Görkem Akgöz taught sociology and history at the Department of Sociology at Hacettepe University in Ankara until February 2017, after completing her postgraduate studies at SUNY Binghamton and her doctorate at the University of Amsterdam. She is currently a postdoctoral fellow at re:work: IGK Work and Human Life Cycle in Global History at Humboldt Universität zu Berlin. Her PhD project focused on the micro-level analysis of working-class formations at a state-owned textile factory in Istanbul between 1932 and 1950. She is the founder and has been the convenor of the Factory History Working Group as part of the European Labor History Network since October 2013. Her research on factory-level analysis as a methodological perspective has been supported by the British Academy, Central European University, Forum Transregionale Studien and Gerda Henkel Foundation.

Gender and Labour at the Margins of Modernity: Representations of Female Factory Labour in Turkey, 1947-1960

This project aims to recover some of the lost voices of the Turkish industrialization experience by analysing the development of the modern category of female industrial labour in cultural and political terms.
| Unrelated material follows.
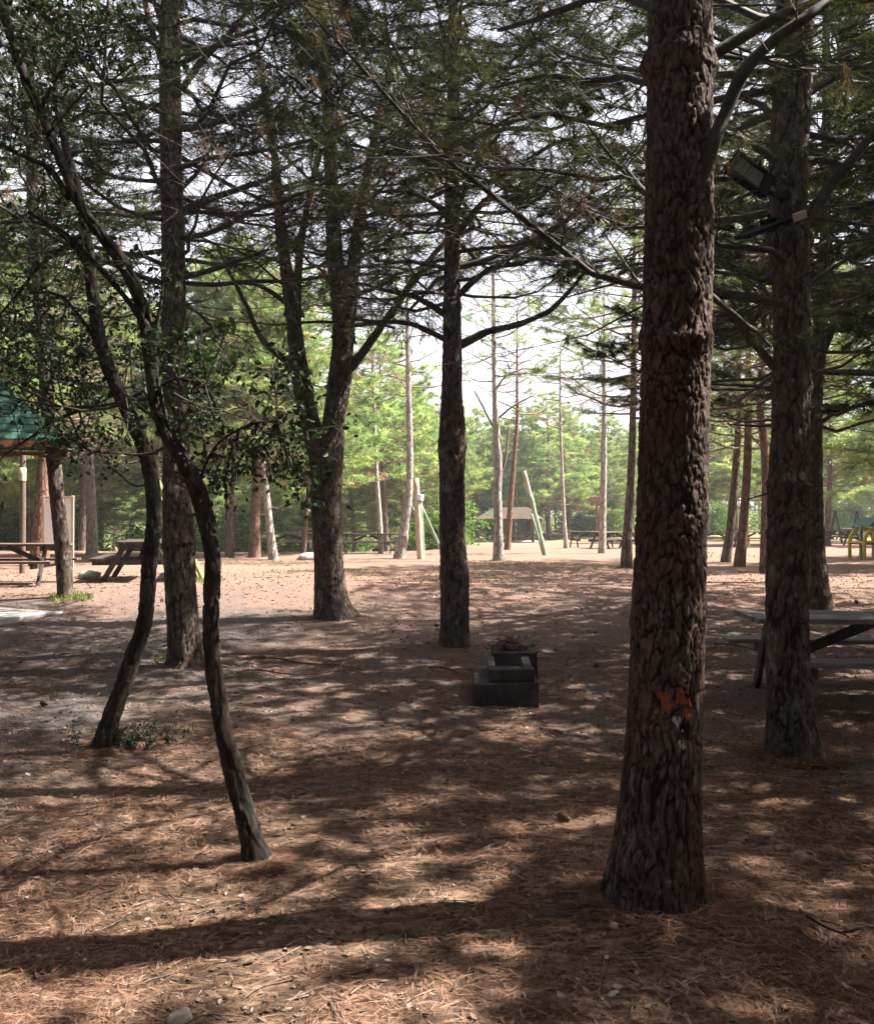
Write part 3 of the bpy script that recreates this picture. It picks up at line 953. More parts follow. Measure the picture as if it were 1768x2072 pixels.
def oak(label, trace, Y, seed, side, spots, circ, top=None):
    rows = smooth_path(trace, Y)
    b = Vector(rows[1][:3]); b.z = float(gz(b.x, b.y)[0])
    root = thing('oak_tree', label, 'tree', b)
    trunk_child(rows, root, b, M_bark_oak, .01, circ, bark_disp(.006, 26, .4, seed, flare=(.02, .08, 4)))
    rs = np.random.RandomState(seed)
    mb = MB()
    pool = [resample(rows, 80)[0][:, :3]]
    for st in side:
        srows = traced_limb(root, b, st, Y, M_bark_oak_plain)
        pool.append(resample(srows, 30)[0][6:, :3])
        for f in np.linspace(.25, 1, 5):
            i = f * (len(srows) - 1)
            a = int(min(i, len(srows) - 2))
            p = np.array(srows[a][:3]) + (np.array(srows[a + 1][:3]) - np.array(srows[a][:3])) * (i - a)
            leafy_sprays(mb, rs, [(p, rs.normal(0, 1, 3))], nsub=2, L=.3, lf=8)
    st = []
    PL = np.concatenate(pool)
    for (px, py, rp, dY, n) in spots:
        for i in range(int(n * .36 + .5)):
            q = at(px + rs.normal(0, rp), py + rs.normal(0, rp * .7), Y + dY + rs.normal(0, rp / 500.))
            q = np.array(q)
            # join each spray to the stem with a thin branch
            j = int(np.argmin(np.linalg.norm(PL - (q + [0, 0, -.12]), axis=1)))
            stem = PL[j]
            mid = (stem + q) / 2 + np.array([0, 0, -.06]) + rs.normal(0, .03, 3)
            pp, _ = resample(np.array([stem, mid, q]), 7)
            V, F, _ = tube(pp, np.linspace(.009, .004, 7), 5)
            mb.add(V, F, 0, var=.5)
            st.append((q, q - stem + rs.normal(0, .2, 3)))
    leafy_sprays(mb, rs, st, nsub=3, L=.26, lf=12, rad=.045)
    mb.build('crown', [M_twig_dark, M_oakleaf], root, b)
    return root
M_twig_dark = simple('dark_twig', (.03, .024, .02), (.07, .055, .045), (20, 20, 20))
M_bark_oak_plain = bark_mat('bark_oak_limb', (.010, .008, .007), (.035, .029, .025), (.085, .07, .06), sx=30, sz=14, bump=.8, dist=.008)
YG1, YG2 = 6.0, 4.12
rootG1 = oak('thin dark oak at the left, rising from a patch of leafy sprouts',
    [(200, 1550, 50), (205, 1525, 42), (222, 1460, 36), (250, 1385, 34), (272, 1320, 33), (290, 1270, 30), (299, 1200, 29), (303, 1130, 29), (312, 1050, 29), (308, 980, 29), (292, 910, 28), (262, 840, 27), (232, 775, 26), (208, 710, 25), (192, 630, 23), (182, 540, 22), (170, 450, 20), (150, 360, 17), (125, 260, 14), (110, 160, 12), (120, 40, 10), (130, -60, 8)],
    YG1, 81, [[(185, 560, 12), (150, 500, 9), (90, 455, 7), (20, 450, 5), (-60, 460, 4)], [(235, 790, 11), (180, 820, 8), (110, 850, 6), (40, 900, 4)],
              [(205, 700, 12), (160, 640, 9), (120, 600, 7), (60, 590, 5)], [(250, 815, 9), (320, 780, 7), (390, 800, 5)],
              [(175, 470, 11), (120, 510, 8), (60, 560, 6), (0, 640, 4)]],
    [(60, 700, 55, .1, 22), (150, 760, 50, -.1, 20), (60, 820, 45, 0, 12), (250, 700, 40, .2, 10), (180, 860, 35, 0, 8), (10, 930, 15, 0, 4), (20, 640, 40, 0, 10), (160, 80, 55, 0, 14), (90, 200, 45, 0, 8), (230, 40, 40, 0, 8), (250, 930, 25, .1, 5)], 44)
rootG2 = oak('thin curved oak nearest the camera, bending left across the straight pine',
    [(524, 1775, 74), (521, 1745, 58), (508, 1690, 44), (485, 1610, 38), (462, 1520, 36), (445, 1440, 34), (432, 1350, 32), (427, 1280, 31), (428, 1200, 31), (430, 1130, 30), (418, 1060, 31), (398, 990, 33), (370, 930, 31), (338, 875, 29), (318, 820, 28), (308, 750, 27), (298, 680, 26), (284, 615, 24), (258, 550, 23), (225, 500, 22), (185, 450, 22), (150, 390, 20), (115, 305, 19), (75, 215, 18), (45, 140, 17), (15, 50, 16), (-20, -50, 14)],
    YG2, 91, [[(292, 660, 15), (265, 620, 12), (225, 570, 11), (180, 520, 9), (130, 470, 7), (60, 430, 5)], [(140, 400, 14), (105, 345, 12), (50, 315, 10), (-20, 280, 8)],
              [(310, 790, 8), (360, 770, 6), (420, 790, 5), (450, 850, 4)], [(300, 700, 9), (325, 620, 7), (330, 540, 5)],
              [(395, 990, 7), (440, 900, 6), (500, 860, 5), (560, 850, 4)], [(80, 225, 9), (120, 150, 7), (170, 90, 5)]],
    [(400, 850, 38, .1, 9), (350, 800, 35, 0, 5), (560, 850, 34, .1, 12), (590, 900, 22, .1, 8), (540, 900, 18, 0, 4), (430, 930, 25, .1, 4), (80, 60, 40, 0, 7), (200, 120, 45, 0, 9), (280, 760, 25, 0, 5), (190, 900, 18, 0, 3), (0, 760, 35, 0, 6)], 50)

# ------------------------------------------------------------------ shared crowns for trees farther off
def make_crown_mesh(seed, H, h0, L0, nbr, nl, nw, per, sub, ntw, tpt, needle, twig, dead=.1, prof=None, el=(0, 30), bare_low=.2, wood=1.3):
    rs = np.random.RandomState(seed)
    mb = MB()
    path = np.array([[0, 0, z, .12 * (1 - z / (H * 1.05)) + .01] for z in np.linspace(0, H, 12)])
    crown(mb, rs, path, h0, H - .1, nbr, L0, .5, el=el, curve=.22, per=per, nl=nl, nw=nw, sub=sub, tpt=tpt, ntw=ntw, dead=dead, tube_k=4, prof=prof, bare_low=bare_low, wood=wood)
    return mb.build('crown', [twig, needle], link=False)
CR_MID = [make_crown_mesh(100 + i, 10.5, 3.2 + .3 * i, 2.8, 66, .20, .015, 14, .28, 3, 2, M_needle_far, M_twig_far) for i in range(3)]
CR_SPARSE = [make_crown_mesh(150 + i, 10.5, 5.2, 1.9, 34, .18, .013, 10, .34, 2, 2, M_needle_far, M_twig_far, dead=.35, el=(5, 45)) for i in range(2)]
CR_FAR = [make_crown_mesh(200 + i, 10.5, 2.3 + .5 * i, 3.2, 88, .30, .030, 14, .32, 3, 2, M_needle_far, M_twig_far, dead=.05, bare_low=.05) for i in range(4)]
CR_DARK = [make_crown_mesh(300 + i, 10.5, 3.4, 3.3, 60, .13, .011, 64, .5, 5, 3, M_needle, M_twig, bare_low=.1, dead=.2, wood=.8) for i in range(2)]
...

It will first and foremost answer the question who the factory women were in this period by situating the Turkish case in the international literature on industrial female labour through the analysis of common themes such as family, migration, marriage and motherhood. The central analytical concept of the research is the body, an analytical strand by which the history of labour has reached beyond its traditional sites and is made meaningful for the arenas of consumption, sexuality and reproduction. In this study, the concept will be used to address a variety of research questions such as skill valorisation and the gendering of skill differences, gendered managerial practices and implementation of scientific management, national identification and gender roles, and factory women as authors. Besides a gendered analysis of the working-class cultural and political life, the project poses questions on the construction of femininity in this understudied period of Republican Turkish history.